Culture de l’oubli, du vertige du temps qui passe, les chansons élaborées à partir de plaintes "primitives", évoquent, mine de rien, un "pathétique insoutenable du quotidien", qui ne fait pas du travailleur « le héros joyeux » et fier d’avoir trouvé un emploi, tout dévoué à son patron au grand cœur.
Entre l'oeuvre chantée et le monde social il n’y avait parfois que le temps d’une soirée à la Mutualité ou l’accompagnement des grévistes à la porte des usines. Il suffisait de changer quelques mots, pour faire une arme d’une chanson.

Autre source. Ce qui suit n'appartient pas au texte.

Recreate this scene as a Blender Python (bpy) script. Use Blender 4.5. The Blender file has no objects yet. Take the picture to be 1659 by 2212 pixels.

La chanson réaliste a exploré la question des rapports entre art, politique et société par ses deux tendances contradictoires, le naturalisme et l'expressionnisme. Dans la chanson de l'entre-deux guerre, c'est cette seconde tendance qui dominera. Les interprètes au féminin sont les grandes prêtresses d'un tragique suscitant des espoirs et partant à la conquête de nouvelles utopies. On y sent les conquêtes ouvrières de 36 et la semaine de congés payés.
Cette sensibilité reconnue de la chanson réaliste déjà ancienne et pourtant si différente des romances et des bergeries qui l’ont précédées d’à peine un quart de siècle, crée encore de la surprise et de l’émotion aujourd’hui.
J’en veux pour preuve l’extrême émotion d’une amie à son audition, amie à laquelle je dédie ces quelques lignes.